It’s making the rounds. Today it’s John Kostrzewa, Assistant Managing Editor of The Providence Journal, arguing the necessity of natural gas and its pipelines with his “Why R.I.’s economy needs a natural-gas pipeline”. And my response, below, which allowed me to dig a little deeper into these matters than I had time to do yesterday with the same kind of response for Massachusetts. The thing about the response for Rhode Island was that the character count for a response is severely constrained, meaning I could not document as many of my assertions as I would have liked. I have included them in the post below.

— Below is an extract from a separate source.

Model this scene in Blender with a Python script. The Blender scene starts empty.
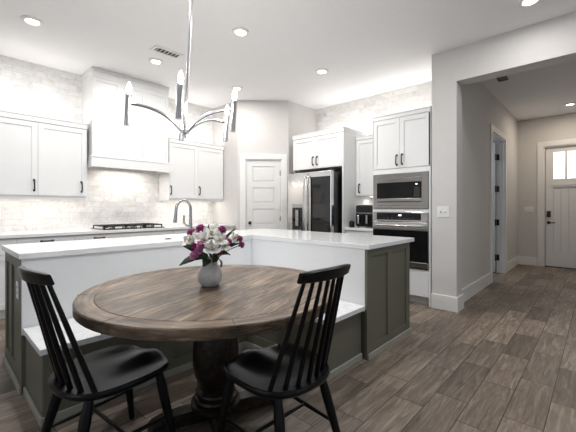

Mr Kostrzewa piles on to the usual arguments supporting the expansion of natural gas in New England, this time focussing upon Rhode Island. Prices are high because there’s insufficient energy. Electricity prices are high, especially in winter because there’s insufficient natural gas. Businesses need energy for growth, and most importantly for creating jobs. Natural gas produces jobs.
All these are myths.
The fundamental fact about prices for a kilowatt-hour (“KWh”) of electricity in New England is that, per person, we use less electricity. The expenses of the inefficient and old grids dating from the 20th century are spread over fewer KWh, so cost per KWh is higher. If total cost of electricity paid per month is compared with other states, efficient New England and Rhode Island ride pretty low. The cost for Rhode Island is $107/month, the 11th cheapest in the entire country, compared with D.C. and New Mexico which pay $82/month and $88/month, respectively, and South Carolina and Hawaii which are tied for a whopping $177/mo. Massachusetts pays $115/month and is the 16th cheapest. (These figures are available here.) Natural gas friendly Wyoming also pays $107/month for electricity, and that’s not because electricity per KWh is expensive. It’s not. The U.S. Energy Information Administration (“EIA”) gives it at $.115 per KWh compared with Rhode Island’s $.18 per KWh. Wyoming uses more per person. (Massachusetts electricity costs $.1906 per KWh.)
One might as well argue that natural gas is responsible for the high electric rates, since it provided 94% of Rhode Island’s electricity in 2014 and 95% in 2015. Oil actually increased its share from 2014 to 2015 from 1.4% to 1.5%. Waste-to-energy facilities produce 3%, and renewables a mere 0.4%. How much more gas can Rhode Island use? At most 6%. (See EIA data for all these.) Think building pipelines in Rhode Island are to help Rhode Island? No. This is Spectra/Algonquin madly trying to make up for the setbacks they’ve received on their Access Northeast pipeline project, before FERC shuts them down.
Jobs? Per $1 million invested in solar RI will get over 2x as many jobs as if the same is invested in natural gas. And that’s been corroborated by others.